AIM
Scan the entries below and extract each line with the word "empty" in it.
--- start of TASK INPUT ---
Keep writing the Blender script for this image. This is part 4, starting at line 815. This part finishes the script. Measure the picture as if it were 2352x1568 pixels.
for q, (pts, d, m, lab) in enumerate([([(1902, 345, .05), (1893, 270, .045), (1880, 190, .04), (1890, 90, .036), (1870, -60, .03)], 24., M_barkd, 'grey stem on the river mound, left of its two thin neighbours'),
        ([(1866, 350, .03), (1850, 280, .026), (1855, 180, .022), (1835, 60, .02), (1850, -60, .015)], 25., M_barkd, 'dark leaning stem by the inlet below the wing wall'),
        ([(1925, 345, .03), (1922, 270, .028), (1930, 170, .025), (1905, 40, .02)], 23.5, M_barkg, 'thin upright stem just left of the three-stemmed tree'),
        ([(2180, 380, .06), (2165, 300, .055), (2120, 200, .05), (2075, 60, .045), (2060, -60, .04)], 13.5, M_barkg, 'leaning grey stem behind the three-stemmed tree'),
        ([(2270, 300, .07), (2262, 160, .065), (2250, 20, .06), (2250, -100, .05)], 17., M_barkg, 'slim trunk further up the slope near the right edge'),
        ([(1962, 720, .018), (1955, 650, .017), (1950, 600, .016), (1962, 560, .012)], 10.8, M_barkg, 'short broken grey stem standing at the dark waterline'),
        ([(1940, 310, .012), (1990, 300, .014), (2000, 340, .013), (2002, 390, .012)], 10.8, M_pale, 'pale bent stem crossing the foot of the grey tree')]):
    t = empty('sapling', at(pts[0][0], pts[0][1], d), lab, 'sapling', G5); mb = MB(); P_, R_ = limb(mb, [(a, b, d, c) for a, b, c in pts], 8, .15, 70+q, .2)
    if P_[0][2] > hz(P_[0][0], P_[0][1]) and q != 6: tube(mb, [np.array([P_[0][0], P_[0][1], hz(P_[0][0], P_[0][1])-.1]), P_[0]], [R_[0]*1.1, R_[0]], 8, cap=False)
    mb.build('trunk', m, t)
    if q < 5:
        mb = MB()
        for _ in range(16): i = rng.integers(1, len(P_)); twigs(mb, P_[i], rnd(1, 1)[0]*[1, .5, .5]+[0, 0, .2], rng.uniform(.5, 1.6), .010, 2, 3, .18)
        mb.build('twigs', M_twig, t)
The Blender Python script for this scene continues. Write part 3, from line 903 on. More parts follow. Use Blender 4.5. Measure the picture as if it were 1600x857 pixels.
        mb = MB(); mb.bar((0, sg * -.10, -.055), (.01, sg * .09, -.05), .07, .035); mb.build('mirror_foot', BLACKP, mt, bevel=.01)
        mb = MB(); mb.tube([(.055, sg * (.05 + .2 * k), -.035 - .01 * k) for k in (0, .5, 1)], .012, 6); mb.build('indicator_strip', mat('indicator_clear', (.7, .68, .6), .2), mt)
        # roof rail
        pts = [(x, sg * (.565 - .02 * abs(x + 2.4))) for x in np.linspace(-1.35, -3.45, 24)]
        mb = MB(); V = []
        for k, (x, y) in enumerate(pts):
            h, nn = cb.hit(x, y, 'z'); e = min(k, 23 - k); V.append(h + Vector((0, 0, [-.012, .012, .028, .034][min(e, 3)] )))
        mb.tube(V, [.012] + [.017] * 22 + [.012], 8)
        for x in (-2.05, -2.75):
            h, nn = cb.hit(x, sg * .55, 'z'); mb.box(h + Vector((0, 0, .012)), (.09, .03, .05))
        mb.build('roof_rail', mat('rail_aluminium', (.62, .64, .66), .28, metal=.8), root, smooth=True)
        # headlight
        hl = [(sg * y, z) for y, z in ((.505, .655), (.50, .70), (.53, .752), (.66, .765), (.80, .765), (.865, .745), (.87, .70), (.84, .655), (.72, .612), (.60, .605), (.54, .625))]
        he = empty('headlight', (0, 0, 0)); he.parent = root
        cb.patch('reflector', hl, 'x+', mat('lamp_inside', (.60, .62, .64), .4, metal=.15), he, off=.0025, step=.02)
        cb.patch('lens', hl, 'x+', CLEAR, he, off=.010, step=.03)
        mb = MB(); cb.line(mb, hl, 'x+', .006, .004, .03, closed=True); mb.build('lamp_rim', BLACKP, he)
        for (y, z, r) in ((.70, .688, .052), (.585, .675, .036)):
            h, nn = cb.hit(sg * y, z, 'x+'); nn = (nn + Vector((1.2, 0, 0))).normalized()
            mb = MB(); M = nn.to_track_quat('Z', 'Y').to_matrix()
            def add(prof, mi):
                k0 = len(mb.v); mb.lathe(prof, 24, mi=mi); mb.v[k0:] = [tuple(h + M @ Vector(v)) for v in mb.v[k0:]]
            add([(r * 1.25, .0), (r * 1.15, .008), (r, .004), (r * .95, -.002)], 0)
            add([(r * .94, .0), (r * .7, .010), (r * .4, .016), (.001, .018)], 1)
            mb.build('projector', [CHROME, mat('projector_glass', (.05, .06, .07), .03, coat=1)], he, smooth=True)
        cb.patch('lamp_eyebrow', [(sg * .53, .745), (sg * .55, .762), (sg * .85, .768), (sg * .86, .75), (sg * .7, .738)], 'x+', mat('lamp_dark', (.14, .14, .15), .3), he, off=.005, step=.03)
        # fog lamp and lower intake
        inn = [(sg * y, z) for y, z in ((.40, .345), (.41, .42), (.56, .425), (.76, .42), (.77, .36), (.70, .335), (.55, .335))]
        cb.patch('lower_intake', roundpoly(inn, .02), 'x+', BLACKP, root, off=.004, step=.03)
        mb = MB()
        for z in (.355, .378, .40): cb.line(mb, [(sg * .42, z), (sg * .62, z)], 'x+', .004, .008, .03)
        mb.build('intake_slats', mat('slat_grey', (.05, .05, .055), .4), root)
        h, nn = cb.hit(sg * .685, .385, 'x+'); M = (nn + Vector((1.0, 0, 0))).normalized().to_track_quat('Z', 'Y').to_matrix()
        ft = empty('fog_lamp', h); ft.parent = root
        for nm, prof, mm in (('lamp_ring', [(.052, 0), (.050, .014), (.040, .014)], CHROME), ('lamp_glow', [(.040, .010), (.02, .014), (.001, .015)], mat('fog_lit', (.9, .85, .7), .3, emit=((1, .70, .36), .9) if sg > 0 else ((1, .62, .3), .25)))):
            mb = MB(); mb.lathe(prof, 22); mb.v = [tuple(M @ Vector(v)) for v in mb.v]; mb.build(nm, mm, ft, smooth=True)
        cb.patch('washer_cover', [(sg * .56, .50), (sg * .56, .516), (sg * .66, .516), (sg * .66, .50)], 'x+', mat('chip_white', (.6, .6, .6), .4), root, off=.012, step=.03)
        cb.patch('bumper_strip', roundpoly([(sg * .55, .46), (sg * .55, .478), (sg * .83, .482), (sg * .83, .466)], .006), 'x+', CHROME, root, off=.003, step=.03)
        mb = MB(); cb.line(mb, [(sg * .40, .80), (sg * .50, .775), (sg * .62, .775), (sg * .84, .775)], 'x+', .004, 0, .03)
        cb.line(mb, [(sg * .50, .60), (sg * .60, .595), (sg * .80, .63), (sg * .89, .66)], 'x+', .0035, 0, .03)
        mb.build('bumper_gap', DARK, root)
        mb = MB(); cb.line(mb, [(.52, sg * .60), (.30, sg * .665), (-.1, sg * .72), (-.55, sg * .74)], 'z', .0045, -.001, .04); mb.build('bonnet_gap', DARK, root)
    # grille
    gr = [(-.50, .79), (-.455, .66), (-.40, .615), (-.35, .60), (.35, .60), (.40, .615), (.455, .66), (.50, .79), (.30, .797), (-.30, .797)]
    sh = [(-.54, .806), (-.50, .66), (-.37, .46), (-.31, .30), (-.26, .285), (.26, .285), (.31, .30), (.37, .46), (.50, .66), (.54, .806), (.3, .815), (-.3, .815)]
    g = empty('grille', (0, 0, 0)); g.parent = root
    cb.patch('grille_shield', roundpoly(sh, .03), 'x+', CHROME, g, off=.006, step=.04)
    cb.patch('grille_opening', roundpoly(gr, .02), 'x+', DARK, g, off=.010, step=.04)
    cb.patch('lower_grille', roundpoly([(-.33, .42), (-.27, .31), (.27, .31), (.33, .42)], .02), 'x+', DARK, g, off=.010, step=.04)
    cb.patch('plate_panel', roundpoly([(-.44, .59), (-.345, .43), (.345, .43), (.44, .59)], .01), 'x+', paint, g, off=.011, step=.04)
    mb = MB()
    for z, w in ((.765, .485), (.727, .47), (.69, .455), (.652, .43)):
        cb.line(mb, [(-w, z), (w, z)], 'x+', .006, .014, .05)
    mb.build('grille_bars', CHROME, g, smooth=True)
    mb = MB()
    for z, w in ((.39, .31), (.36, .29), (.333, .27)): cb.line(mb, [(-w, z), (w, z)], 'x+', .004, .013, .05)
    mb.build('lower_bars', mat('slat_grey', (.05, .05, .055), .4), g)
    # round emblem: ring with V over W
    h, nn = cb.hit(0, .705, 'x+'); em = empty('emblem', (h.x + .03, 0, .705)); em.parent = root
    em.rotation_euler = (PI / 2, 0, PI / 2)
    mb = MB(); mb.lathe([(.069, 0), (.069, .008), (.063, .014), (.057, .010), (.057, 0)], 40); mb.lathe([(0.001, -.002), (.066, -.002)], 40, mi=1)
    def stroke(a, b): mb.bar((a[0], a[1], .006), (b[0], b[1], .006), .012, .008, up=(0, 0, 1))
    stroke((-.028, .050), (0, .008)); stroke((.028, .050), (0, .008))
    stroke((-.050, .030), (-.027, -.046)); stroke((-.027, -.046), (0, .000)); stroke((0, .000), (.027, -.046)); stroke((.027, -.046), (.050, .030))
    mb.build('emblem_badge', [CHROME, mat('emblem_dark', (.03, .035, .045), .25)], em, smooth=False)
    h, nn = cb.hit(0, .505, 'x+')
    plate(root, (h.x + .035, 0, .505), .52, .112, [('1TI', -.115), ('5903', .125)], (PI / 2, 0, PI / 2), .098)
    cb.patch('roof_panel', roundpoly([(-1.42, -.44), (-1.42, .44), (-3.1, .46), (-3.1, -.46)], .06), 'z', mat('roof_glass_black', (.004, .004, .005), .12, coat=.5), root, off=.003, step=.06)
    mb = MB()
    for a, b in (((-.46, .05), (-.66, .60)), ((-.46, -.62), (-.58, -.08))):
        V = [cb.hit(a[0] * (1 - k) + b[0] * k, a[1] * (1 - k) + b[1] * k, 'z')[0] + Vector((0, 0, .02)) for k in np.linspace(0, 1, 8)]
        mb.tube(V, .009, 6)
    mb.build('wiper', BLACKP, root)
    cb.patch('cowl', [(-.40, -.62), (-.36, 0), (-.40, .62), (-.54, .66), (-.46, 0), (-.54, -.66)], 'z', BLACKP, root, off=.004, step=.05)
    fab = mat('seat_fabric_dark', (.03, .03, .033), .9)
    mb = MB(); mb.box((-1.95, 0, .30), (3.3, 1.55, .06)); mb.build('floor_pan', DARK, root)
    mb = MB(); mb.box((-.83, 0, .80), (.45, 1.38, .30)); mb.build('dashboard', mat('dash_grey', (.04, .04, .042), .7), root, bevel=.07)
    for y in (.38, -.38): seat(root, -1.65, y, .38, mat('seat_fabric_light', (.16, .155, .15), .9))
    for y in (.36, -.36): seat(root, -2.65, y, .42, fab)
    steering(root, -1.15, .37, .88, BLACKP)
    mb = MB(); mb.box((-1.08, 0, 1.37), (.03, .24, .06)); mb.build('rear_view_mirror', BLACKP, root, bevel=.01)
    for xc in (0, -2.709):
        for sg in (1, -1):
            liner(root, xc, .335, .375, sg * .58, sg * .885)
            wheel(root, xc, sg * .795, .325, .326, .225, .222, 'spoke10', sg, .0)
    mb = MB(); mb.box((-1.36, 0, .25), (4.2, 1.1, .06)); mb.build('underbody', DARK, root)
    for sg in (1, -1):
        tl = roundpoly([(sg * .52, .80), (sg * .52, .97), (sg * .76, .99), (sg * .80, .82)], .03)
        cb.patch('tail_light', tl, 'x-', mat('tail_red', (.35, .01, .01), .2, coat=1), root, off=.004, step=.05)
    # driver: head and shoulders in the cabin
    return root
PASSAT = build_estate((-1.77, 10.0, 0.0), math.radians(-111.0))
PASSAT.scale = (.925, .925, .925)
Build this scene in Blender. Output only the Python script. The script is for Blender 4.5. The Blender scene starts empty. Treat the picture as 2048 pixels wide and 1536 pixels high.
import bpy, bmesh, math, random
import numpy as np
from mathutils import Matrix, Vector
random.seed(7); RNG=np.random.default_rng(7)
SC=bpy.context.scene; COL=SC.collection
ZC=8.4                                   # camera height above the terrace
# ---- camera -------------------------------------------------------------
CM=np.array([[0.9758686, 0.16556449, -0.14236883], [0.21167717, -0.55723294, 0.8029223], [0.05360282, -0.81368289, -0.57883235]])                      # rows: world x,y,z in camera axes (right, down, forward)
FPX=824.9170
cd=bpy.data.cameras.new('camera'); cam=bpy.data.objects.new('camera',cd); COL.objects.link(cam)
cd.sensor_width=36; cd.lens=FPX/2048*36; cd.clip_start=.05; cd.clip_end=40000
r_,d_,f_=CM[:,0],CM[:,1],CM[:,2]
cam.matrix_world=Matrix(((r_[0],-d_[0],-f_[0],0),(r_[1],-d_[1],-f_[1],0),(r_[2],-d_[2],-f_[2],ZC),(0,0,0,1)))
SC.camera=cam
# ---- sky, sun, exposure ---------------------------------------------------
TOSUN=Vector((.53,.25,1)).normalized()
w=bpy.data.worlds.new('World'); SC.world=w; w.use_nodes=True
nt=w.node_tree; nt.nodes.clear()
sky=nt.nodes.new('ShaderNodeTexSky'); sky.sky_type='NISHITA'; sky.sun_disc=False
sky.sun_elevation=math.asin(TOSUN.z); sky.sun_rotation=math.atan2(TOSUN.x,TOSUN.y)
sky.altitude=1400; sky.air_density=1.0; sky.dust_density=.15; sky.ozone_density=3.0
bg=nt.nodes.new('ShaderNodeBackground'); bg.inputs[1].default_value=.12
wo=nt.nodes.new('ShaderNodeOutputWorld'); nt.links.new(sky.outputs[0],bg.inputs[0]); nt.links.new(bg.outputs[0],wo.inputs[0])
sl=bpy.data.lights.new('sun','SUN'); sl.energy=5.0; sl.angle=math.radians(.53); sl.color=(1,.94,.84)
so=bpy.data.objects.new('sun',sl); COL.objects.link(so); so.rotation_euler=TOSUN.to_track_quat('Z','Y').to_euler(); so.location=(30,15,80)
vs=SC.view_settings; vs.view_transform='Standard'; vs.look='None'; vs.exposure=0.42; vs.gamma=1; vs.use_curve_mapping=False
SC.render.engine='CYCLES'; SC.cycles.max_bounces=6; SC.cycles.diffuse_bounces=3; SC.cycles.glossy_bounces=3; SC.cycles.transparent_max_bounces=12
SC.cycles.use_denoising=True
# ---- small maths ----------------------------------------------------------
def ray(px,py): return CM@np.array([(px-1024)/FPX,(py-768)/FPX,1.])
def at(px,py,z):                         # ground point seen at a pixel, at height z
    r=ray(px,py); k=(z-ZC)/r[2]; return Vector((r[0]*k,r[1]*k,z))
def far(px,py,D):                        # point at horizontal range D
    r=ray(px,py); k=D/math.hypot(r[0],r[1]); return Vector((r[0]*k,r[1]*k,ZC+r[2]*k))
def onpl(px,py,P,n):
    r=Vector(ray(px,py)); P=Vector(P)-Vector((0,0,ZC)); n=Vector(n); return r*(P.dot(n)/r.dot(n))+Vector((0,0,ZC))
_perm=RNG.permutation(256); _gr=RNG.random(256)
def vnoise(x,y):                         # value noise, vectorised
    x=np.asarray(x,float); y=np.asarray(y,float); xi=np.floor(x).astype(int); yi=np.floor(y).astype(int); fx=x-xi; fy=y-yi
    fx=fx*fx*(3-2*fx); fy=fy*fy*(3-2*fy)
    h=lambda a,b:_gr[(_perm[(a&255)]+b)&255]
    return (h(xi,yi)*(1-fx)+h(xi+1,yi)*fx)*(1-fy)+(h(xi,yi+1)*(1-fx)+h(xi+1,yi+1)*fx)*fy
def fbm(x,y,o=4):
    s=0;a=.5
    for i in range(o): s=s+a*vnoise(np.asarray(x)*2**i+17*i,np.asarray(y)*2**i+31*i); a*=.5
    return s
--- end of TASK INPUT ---
SOLUTION FOR THIS EXERCISE
    t = empty('sapling', at(pts[0][0], pts[0][1], d), lab, 'sapling', G5); mb = MB(); P_, R_ = limb(mb, [(a, b, d, c) for a, b, c in pts], 8, .15, 70+q, .2)
        he = empty('headlight', (0, 0, 0)); he.parent = root
        ft = empty('fog_lamp', h); ft.parent = root
    g = empty('grille', (0, 0, 0)); g.parent = root
    h, nn = cb.hit(0, .705, 'x+'); em = empty('emblem', (h.x + .03, 0, .705)); em.parent = root
Build this scene in Blender. Output only the Python script. The script is for Blender 4.5. The Blender scene starts empty. Treat the picture as 2048 pixels wide and 1536 pixels high.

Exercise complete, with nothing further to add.